This analysis is by Bloomberg Intelligence Senior Industry Analyst Eileen Segall and Bloomberg Intelligence Associate Analyst Maria Fernanda Beltran Fuentes. It appeared first on the Bloomberg Terminal.
Autodesk has an extended path to increase sales if it executes well in its shift to the cloud, a market expanding over 20%. Just 7% of engineering-software sales come from products hosted in the public cloud, underscoring the opportunities. The majority of engineering-software products are still used on-premise.
Cloud underpenetrated in engineering software
Products hosted on the public cloud represent only 7% of engineering-software companies’ revenue, highlighting the untapped opportunities for Autodesk and rivals. This small percentage contrasts with customer relationship management (CRM) and collaborative-software companies, like Zoom, which generate more than 70% of sales from public-cloud-hosted products, and an average of 48% for the overall application-software market, based on IDC data.
Autodesk generated just 8% of revenue from cloud-based subscriptions in fiscal 2022, and its sales growth should benefit if the company competes well in the market’s transition to the cloud.
Cloud offers growth, machine learning
The benefits to Autodesk of offering cloud-based products could include greater customer satisfaction and revenue growth. Demand for cloud-based engineering software can be seen in the 24% compound annual growth rate (CAGR) in sales for products hosted on the public cloud vs. 8% for on-premise and other software.

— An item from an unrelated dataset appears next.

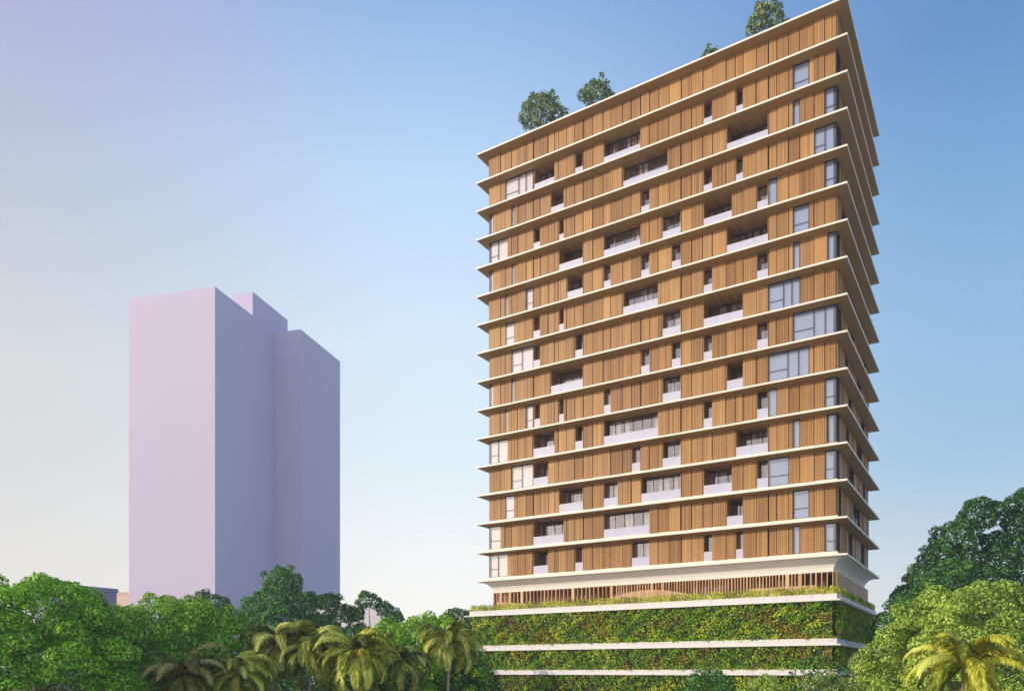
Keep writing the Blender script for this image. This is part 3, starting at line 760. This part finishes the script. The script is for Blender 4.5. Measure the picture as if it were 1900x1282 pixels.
ns = nt.nodes.new('ShaderNodeVectorMath'); ns.operation = 'SCALE'; nt.links.new(sky.outputs[0], ns.inputs[0]); ns.inputs['Scale'].default_value = NS*3
sm = nt.nodes.new('ShaderNodeVectorMath'); sm.operation = 'ADD'; nt.links.new(gs.outputs[0], sm.inputs[0]); nt.links.new(ns.outputs[0], sm.inputs[1])
nt.links.new(sm.outputs[0], bg.inputs['Color']); bg.inputs['Strength'].default_value = SKY_STR
sd = Vector((math.sin(SUN_AZ)*math.cos(SUN_EL), math.cos(SUN_AZ)*math.cos(SUN_EL), math.sin(SUN_EL)))
li = bpy.data.lights.new('sun', 'SUN'); li.energy = 3.5; li.angle = R(.5); li.color = (1, .86, .68)
lo = bpy.data.objects.new('sun', li); COL.objects.link(lo); lo.location = (-60, -40, 90)
lo.rotation_euler = (-sd).to_track_quat('-Z', 'Y').to_euler()

cam = bpy.data.cameras.new('camera'); co = bpy.data.objects.new('camera', cam); COL.objects.link(co)
co.location = (0, 0, EYE); co.rotation_euler = (R(90), 0, 0)
cam.sensor_width = 36; cam.lens = 36*1449/1900; cam.shift_x = 0; cam.shift_y = (1245-641)/1900
cam.clip_start = .5; cam.clip_end = 8000
sc.camera = co
vs = sc.view_settings; vs.view_transform = 'Standard'; vs.look = 'None'; vs.exposure = 0; vs.gamma = 1
hz = MB(); hz.box(-260, 260, -30, 330, -1, 122)
hm = bpy.data.materials.new('haze air'); hm.use_nodes = True; hn = hm.node_tree
hn.nodes.remove(hn.nodes['Principled BSDF'])
pv = hn.nodes.new('ShaderNodeVolumePrincipled'); pv.inputs['Color'].default_value = (.86, .92, 1, 1); pv.inputs['Density'].default_value = .0006
pv.inputs['Anisotropy'].default_value = .2
hn.links.new(pv.outputs[0], hn.nodes['Material Output'].inputs['Volume'])
tag(hz.build('haze', hm), 'thin pale haze in the air around the buildings', 'haze', kind='stuff')
sc.cycles.max_bounces = 6; sc.cycles.diffuse_bounces = 3; sc.cycles.transparent_max_bounces = 8
sc.cycles.use_denoising = True; sc.cycles.denoising_prefilter = 'ACCURATE'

Demand is fueled by a better user experience, including access from any device and easier multi-user collaboration. Cloud-based software-as-a-service (SaaS) can also reduce the burden on customers to maintain servers and other IT overhead, may be more secure, is easier to update, and offers real-time user data that machine learning can use to improve analytics.
Subscription transition complete; cloud in process
Subscriptions are 95% of sales after Autodesk shifted away from selling one-time perpetual license and maintenance contracts in fiscal 2014. Its software, however, is mostly used on-premise and there’s still a large opportunity to move to a cloud-based SaaS model from on-premise subscriptions. Autodesk has moved to the cloud mostly through a hybrid approach with its 360 line of products, hosted by Microsoft Azure and Amazon AWS. Revit, for example, can be connected to BIM 360 so users can collaborate on a building model shared online. Autodesk Platform Services (previously Forge) allows developers to tie their third-party software via APIs to its 360 products.
Autodesk is also developing three industry-specific cloud platforms: Forma for AEC, Fusion for manufacturing, and Flow for media and entertainment.